University of Winchester talk asks: what are the options for an English Parliament?

12 Apr 2017
Head and shoulders of young woman in black suit with dark hair

If an English Parliament were to be established, what powers would it have, what are the likely challenges in setting it up, and what might be the implications for Westminster and Whitehall?

In a talk hosted by the University of Winchester's Centre for English Identity and Politics​ this month, Meg Russell, Professor of British and Comparative Politics at University College London, previews early findings from a project looking at options for an English Parliament, including the competing visions of different proponents, and the various questions that would need to be considered - and reconciled - if such a body was to be set up.
John Denham​, Professor of English Identity and Politics at the University of Winchester and the former Secretary of State for Communities and Local Government (2009-10), said: "Since devolved assemblies were established in Scotland, Wales and Northern Ireland in the late 1990s, some have argued that England should also have its own parliament.
"As devolved assemblies have acquired greater powers and we have seen the introduction of 'English votes for English laws' at Westminster, interest has grown across the political spectrum in the notion of an English Parliament as an institution that would give separate decision-making powers to voters in England."
Meg Russell is a well-known expert on the British parliament and as has conducted considerable research on the legislative process, select committees, representation and members' constituency roles, and options for reforming both the House of Lords and House of Commons.

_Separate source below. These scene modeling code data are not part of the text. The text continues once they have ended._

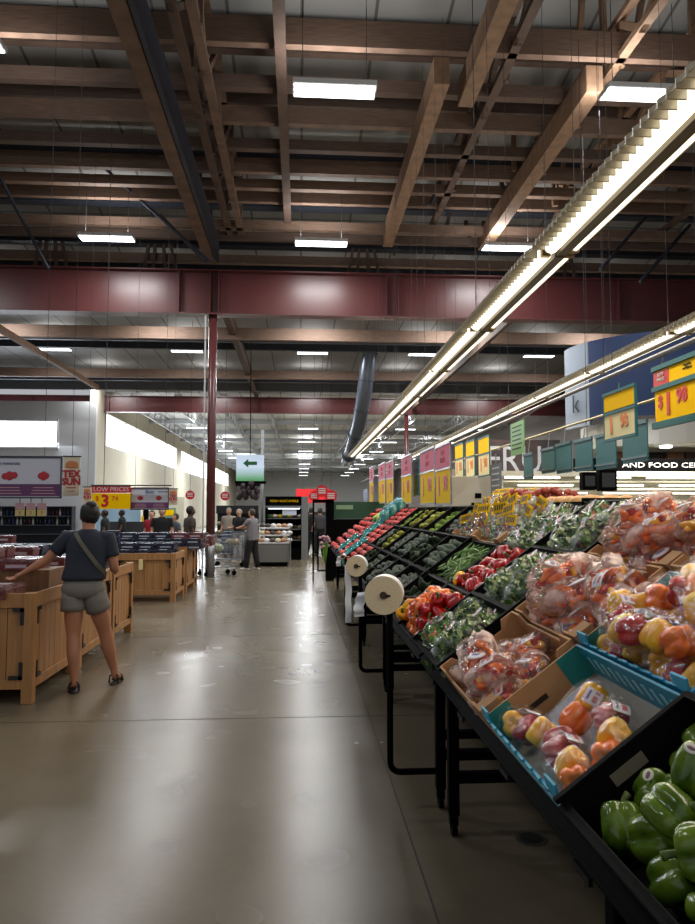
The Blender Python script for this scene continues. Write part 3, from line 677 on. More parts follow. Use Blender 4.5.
def label_mesh(w_, h_, bend, seed, main=LABW):
    b = MB(); nx = 8
    for k in range(nx):
        x0, x1 = -w_/2+w_*k/nx, -w_/2+w_*(k+1)/nx; z0, z1 = -bend*(x0/w_*2)**2, -bend*(x1/w_*2)**2
        b.prism([(x0, -h_/2, z0), (x1, -h_/2, z1), (x1, h_/2, z1), (x0, h_/2, z0)], (0, 0, .001))
        if 1 <= k < nx-1 and k != 4: b.prism([(x0+.001, -h_*.32, z0+.001), (x1-.001, -h_*.32, z1+.001), (x1-.001, -h_*.02, z1+.001), (x0+.001, -h_*.02, z0+.001)], (0, 0, .0006), 1)
        if 1 <= k < nx-2: b.prism([(x0, h_*.18, z0+.001), (x1, h_*.18, z1+.001), (x1, h_*.32, z1+.001), (x0, h_*.32, z0+.001)], (0, 0, .0006), 2)
    return b.mesh('label', [main, LABR, LABV])
def stop_bag(order, seed):
    t = thing('pepper_bag', 'x', 'bag')
    rnd = random.Random(seed)
    for k, c in enumerate(order):
        M = T(((k-1)*.083, rnd.uniform(-.008, .008), rnd.uniform(-.004, .004))) @ rot(rnd.uniform(-.5, .5)+1.57, rnd.uniform(-.5, .5), rnd.uniform(0, 6)) @ Matrix.Scale(.94, 4)
        p = newobj('pepper', rnd.choice(PMESH[c]), t, M)
    newobj('plastic_film', hull(.155, .062, .056, seed, 'plastic_film', FILMC), t)
    newobj('label', label_mesh(.055, .045, .008, seed), t, T((rnd.uniform(-.06, .08), -.045, .030)) @ rot(.95, 0, .2))
    return t
STOP = [stop_bag(('yellow', 'red', 'yellow'), 1), stop_bag(('orange', 'yellow', 'red'), 2), stop_bag(('red', 'orange', 'yellow'), 3)]
def mini_mesh(m, seed):
    rnd = random.Random(seed); a = rnd.uniform(0, 6)
    return MB().ell((0, 0, 0), (.0175, .0175, .04), 14, 10, lambda v, th, ph: Vector((v.x*(1-.35*(.5-v.z/2))*(1+.08*math.cos(3*th+a)), v.y*(1-.35*(.5-v.z/2))*(1+.08*math.cos(3*th+a)), v.z))).mesh('mini_pepper', m, True)
MINI = [mini_mesh(m, i) for i, m in enumerate((PRED, PORA, PYEL, PORA, PRED))]
def mini_bag(seed, n=16):
    t = thing('mini_pepper_bag', 'x', 'bag'); rnd = random.Random(seed+50); bias = rnd.randrange(5)
    for k in range(n):
        M = T((rnd.uniform(-.075, .085), rnd.uniform(-.045, .045), rnd.uniform(-.022, .024))) @ rot(1.57+rnd.uniform(-.5, .5), rnd.uniform(-.4, .4), rnd.uniform(0, 6))
        newobj('mini_pepper', MINI[(bias if rnd.random() < .4 else rnd.randrange(5))], t, M)
    newobj('plastic_film', hull(.135, .082, .056, seed+20, 'plastic_film', FILMP), t)
    if seed % 2: newobj('label', label_mesh(.075, .06, .01, seed), t, T((rnd.uniform(-.05, .05), rnd.uniform(-.03, .02), .052)) @ rot(rnd.uniform(-.2, .2), 0, rnd.uniform(-1, 1)))
    else:
        b = MB(); b.ell((0, 0, 0), (.036, .03, .006), 20, 6, None, 0); b.ell((0, 0, .004), (.022, .012, .004), 16, 6, None, 1); b.box((0, -.016, .005), (.03, .005, .002), 2)
        newobj('label', b.mesh('label', [LABW, LABV, LABR], True), t, T((rnd.uniform(-.06, .06), rnd.uniform(-.04, .0), .05)) @ rot(.35, 0, rnd.uniform(-1, 1)))
    return t
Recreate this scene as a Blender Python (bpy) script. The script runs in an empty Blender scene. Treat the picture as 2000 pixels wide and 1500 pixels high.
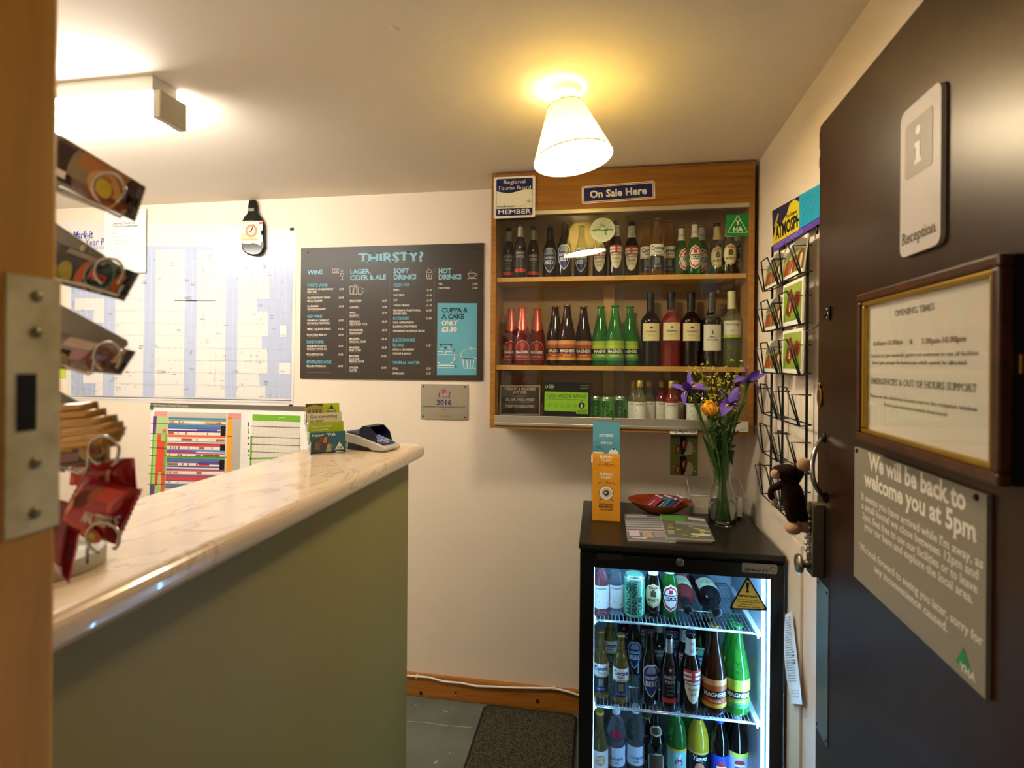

She is Director of the Constitution Unit at University College London where she is leading a Nuffield Foundation-funded project exploring the options for an English Parliament. The project report will be published this autumn.
The event is the latest in a series hosted by the University's Centre for English Identity and Politics focusing on the theme of the governance of England. The Centre - which is headed by Professor John Denham and is part of the University's Department of Politics and Society - explores the relationship between a growing sense of English identity and the development of local and national politics in England. 
Options for an English Parliament takes place at 6.30pm on Thursday 27 April 2017 in West Downs Room 2, West Downs, University of Winchester, Romsey Road, Winchester SO22 5HT. A cash bar will be available.